Some of the truths she told were painful. One day, Ms. Dickens chose one of her best paintings as a gift.

“But when I gave it to her, she said, ‘Ugh, I don’t want that! It’s so angry, Karla — you can’t expect people to want this, you can’t share your anger in this way,’” Ms. Dickens said. “I was heartbroken, but I respected her. And I really took that on board.”

After some years, she moved to Lismore where, single and in her early 40s, she gave birth to her daughter, Ginger. Despite Ms. Dickens’ successes, life as an artist remains precarious.

“Most of my life has just been about trying to keep my act together, trying not to go mad, looking after my daughter,” she said. Like many of her artist peers, she is virtually unknown outside Australia.

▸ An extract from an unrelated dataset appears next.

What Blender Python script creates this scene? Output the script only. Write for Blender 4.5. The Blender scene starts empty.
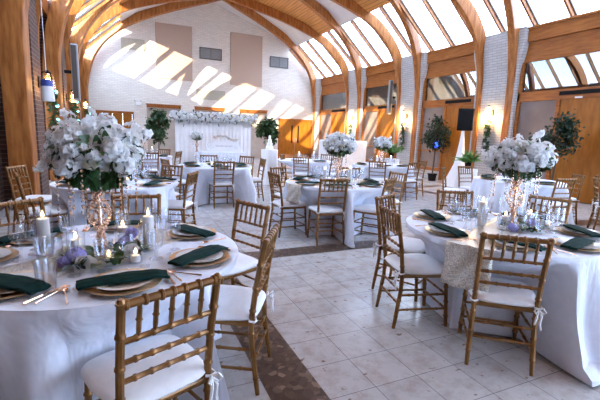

But a powerful moment came three years ago when images of her work opened the epic “Songlines” show, lighting up the sails of the Sydney Opera House during the 2016 Vivid Festival. Ms. Dickens grew tearful as she described standing with thousands of people at Sydney Harbour, watching the monumental light show unfold as it was beamed to millions of viewers around the world.

‘I’ve always been an outsider,” she said. “So to see my work, these images of grief and loss — very dark stuff — being accepted and embraced and included in that way was just mind-blowing. Standing there with my daughter and my dad, being acknowledged by so many people on such a scale, I can’t imagine anything topping that moment.’

As Ginger enters adolescence, a new humor and lightness has formed in Ms. Dickens’s work. She is absorbed with her work on the circus, back in the rhythm of creation. And something has changed.

“There’s a feeling of coming out of that old, deep age of darkness and pain,” she said. “A feeling of coming out into the light.”